Crypto and Financials Remain Strong

MarketSurge powers the charts in this video.

The post-election rally didn’t last long. Most of the gains were quickly reversed over the past week. The main exception to the rule has been anything related to crypto which added to its gains last week – COIN, IBIT, BITX, TSLA, MSTR, etc. Miners like MARA pulled back from their post-election highs but showed relative strength on Friday.

Some will say the reversal signifies that Trump’s victory was priced in. Others can opine that the market has already had two solid back-to-back years and it is normal to see some profit-taking in the face of some uncertainty that comes with the new administration. Both of those reasons could be true or wrong. The reasons are not that important. The rise in volatility is. Maybe we became too accustomed to the low-volatility rally that lifted most boats in the past two years. Maybe, we are entering a new market regime that will be a lot more volatile and the indexes will test their 50-day moving average more often. An environment in which compounding short-term swing is likely to work much better than position trading and buy-and-hold.

Semiconductors – the top leader of 2023 and the first half of 2024, have been under heavy pressure lately.
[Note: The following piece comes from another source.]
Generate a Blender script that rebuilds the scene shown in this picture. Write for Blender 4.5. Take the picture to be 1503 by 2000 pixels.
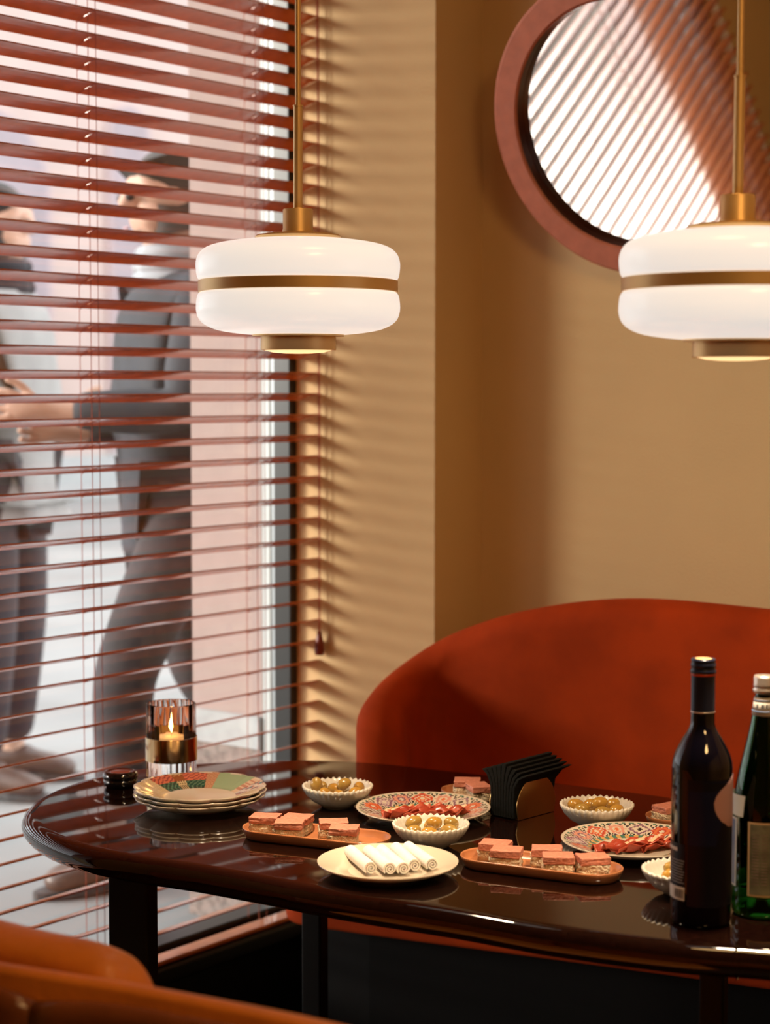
import bpy, bmesh, math, random
from mathutils import Vector, Matrix
random.seed(7)
S = bpy.context.scene
C = S.collection
for o in list(bpy.data.objects): bpy.data.objects.remove(o)

# ------------------------------------------------------------------ camera
FPX = 3600.0
YAW = math.radians(37.4); PITCH = math.atan(245 / FPX)
CAM = Vector((2.461, -2.962, 1.41))
cam = bpy.data.cameras.new('camera'); camo = bpy.data.objects.new('camera', cam); C.objects.link(camo)
cam.sensor_fit = 'VERTICAL'; cam.sensor_height = 36; cam.sensor_width = 36; cam.lens = FPX / 2000 * 36
camo.location = CAM; cam.passepartout_alpha = 0.5; camo.rotation_euler = (math.pi / 2 - PITCH, 0, YAW)
cam.clip_start = 0.05; cam.clip_end = 200
cam.dof.use_dof = True; cam.dof.focus_distance = 2.72; cam.dof.aperture_fstop = 3.6
S.camera = camo
S.view_settings.view_transform = 'Standard'; S.view_settings.look = 'None'
S.view_settings.gamma = 1; S.view_settings.use_curve_mapping = False
S.view_settings.exposure = 0.0
S.cycles.max_bounces = 16; S.cycles.transmission_bounces = 16; S.cycles.transparent_max_bounces = 24; S.cycles.glossy_bounces = 8

# ------------------------------------------------------------------ world: pale overcast sky
w = bpy.data.worlds.new('sky'); S.world = w; w.use_nodes = True
nt = w.node_tree; nt.nodes.clear()
wo = nt.nodes.new('ShaderNodeOutputWorld'); bg = nt.nodes.new('ShaderNodeBackground')
bg.inputs[0].default_value = (0.93, 0.965, 1.0, 1); bg.inputs[1].default_value = 3.2
nt.links.new(bg.outputs[0], wo.inputs[0])

def light(name, kind, loc, energy, color, rot=(0, 0, 0), **k):
    l = bpy.data.lights.new(name, kind); l.energy = energy; l.color = color
    for a, b in k.items(): setattr(l, a, b)
    o = bpy.data.objects.new(name, l); o.location = loc; o.rotation_euler = rot; C.objects.link(o)
    return o
# hazy low sun coming in off the street
sun = light('sun', 'SUN', (-6, -4, 6), 4.3, (1.0, 0.91, 0.79), angle=math.radians(15))
sun.rotation_euler = Vector((0.74, 0.64, -0.20)).to_track_quat('-Z', 'Y').to_euler()
# unseen warm fill lights added under the ceiling to brighten the room
light('ceiling_fill', 'AREA', (3.1, -2.3, 2.85), 40, (1.0, 0.58, 0.22), (math.radians(22), math.radians(-14), 0), shape='DISK', size=0.7)
light('ceiling_fill', 'AREA', (1.5, -1.3, 2.85), 5, (1.0, 0.58, 0.22), shape='DISK', size=0.4)

# ------------------------------------------------------------------ pixel -> point helpers
RT = Vector((math.cos(YAW), math.sin(YAW), 0)); HF = Vector((-math.sin(YAW), math.cos(YAW), 0))
FW = HF * math.cos(PITCH) - Vector((0, 0, 1)) * math.sin(PITCH)
UPV = Vector((0, 0, 1)) * math.cos(PITCH) + HF * math.sin(PITCH)
def ray(x, y): return RT * ((x - 751.5) / FPX) + FW - UPV * ((y - 1000) / FPX)
def on_z(x, y, z):
    r = ray(x, y); return CAM + r * ((z - CAM.z) / r.z)
def at(X, Z, z=0.0):
    "room point from distance right of / ahead of the viewer"
    v = CAM + RT * X + HF * Z; return Vector((v.x, v.y, z))
def vx(ang): return YAW + ang

# ------------------------------------------------------------------ materials
M = {}
def mat(name, col, rough=0.5, metal=0.0, coat=0.0, noise=0.0, nscale=20, bump=0.0, bscale=60, spec=0.5,
        emit=None, estr=0.0, sss=0.0, sheen=0.0, col2=None, ior=1.5):
    m = bpy.data.materials.new(name); m.use_nodes = True; M[name] = m
    n = m.node_tree; p = n.nodes['Principled BSDF']
    p.inputs['Base Color'].default_value = (*col, 1); p.inputs['Roughness'].default_value = rough
    p.inputs['Metallic'].default_value = metal; p.inputs['Coat Weight'].default_value = coat
    p.inputs['Coat Roughness'].default_value = 0.05
    p.inputs['Specular IOR Level'].default_value = spec; p.inputs['IOR'].default_value = ior
    if emit: p.inputs['Emission Color'].default_value = (*emit, 1); p.inputs['Emission Strength'].default_value = estr
    if sss: p.inputs['Subsurface Weight'].default_value = sss; p.inputs['Subsurface Radius'].default_value = (0.01, 0.005, 0.003); p.inputs['Subsurface Scale'].default_value = 0.5
    if sheen: p.inputs['Sheen Weight'].default_value = sheen; p.inputs['Sheen Roughness'].default_value = 0.4; p.inputs['Sheen Tint'].default_value = (1, 0.22, 0.04, 1)
    tc = n.nodes.new('ShaderNodeTexCoord')
    if noise or col2:
        t = n.nodes.new('ShaderNodeTexNoise'); t.inputs['Scale'].default_value = nscale; t.inputs['Detail'].default_value = 5
        n.links.new(tc.outputs['Object'], t.inputs['Vector'])
        r = n.nodes.new('ShaderNodeValToRGB')
        c2 = col2 or tuple(c * (1 + noise) for c in col)
        c1 = col if col2 else tuple(c * (1 - noise) for c in col)
        r.color_ramp.elements[0].position = 0.35; r.color_ramp.elements[1].position = 0.65
        r.color_ramp.elements[0].color = (*c1, 1); r.color_ramp.elements[1].color = (*c2, 1)
        n.links.new(t.outputs['Fac'], r.inputs[0]); n.links.new(r.outputs[0], p.inputs['Base Color'])
    if bump:
        t = n.nodes.new('ShaderNodeTexNoise'); t.inputs['Scale'].default_value = bscale; t.inputs['Detail'].default_value = 4
        n.links.new(tc.outputs['Object'], t.inputs['Vector'])
        b = n.nodes.new('ShaderNodeBump'); b.inputs['Strength'].default_value = bump; b.inputs['Distance'].default_value = 0.01
        n.links.new(t.outputs['Fac'], b.inputs['Height']); n.links.new(b.outputs[0], p.inputs['Normal'])
    return m
mat('wall_paint', (0.68, 0.48, 0.235), 0.75, noise=0.03, nscale=3, bump=0.12, bscale=220)
mat('ceiling_paint', (0.55, 0.42, 0.28), 0.8)
mat('floor_dark', (0.03, 0.017, 0.01), 0.5, noise=0.3)
mat('slat_red', (0.52, 0.145, 0.038), 0.14, spec=0.42, noise=0.10, nscale=30)
mat('cord_red', (0.42, 0.10, 0.05), 0.7)
mat('tassel', (0.20, 0.03, 0.015), 0.35)
mat('black_metal', (0.006, 0.006, 0.006), 0.35)
mat('grey_metal', (0.25, 0.27, 0.28), 0.4, metal=0.6)
mat('white_metal', (0.48, 0.50, 0.49), 0.4)
mat('sill_metal', (0.006, 0.006, 0.006), 0.45, spec=0.35)
mat('pink_render', (0.37, 0.275, 0.25), 0.85, noise=0.03)
mat('pink_facade', (0.52, 0.395, 0.36), 0.9, noise=0.04, nscale=2)
mat('stone_grey', (0.40, 0.41, 0.41), 0.8, noise=0.1)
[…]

SMH is not far from testing its 200-day moving average gain. NVDA reports earnings next week – an event that could save or break the sector. NVDA is not a sure bet anymore. Their biggest client, SMCI is about to be delisted from the Nasdaq stock exchange for non-compience. NVDA beat earnings estimates three months ago and still dropped 20%. The decline coincided with a weakness in the general market but was significant. It has managed to recover to near all-time highs since then but it’s anyone’s guess how the market will respond to its earnings. People tend to look for reasons to sell during choppy, corrective tapes.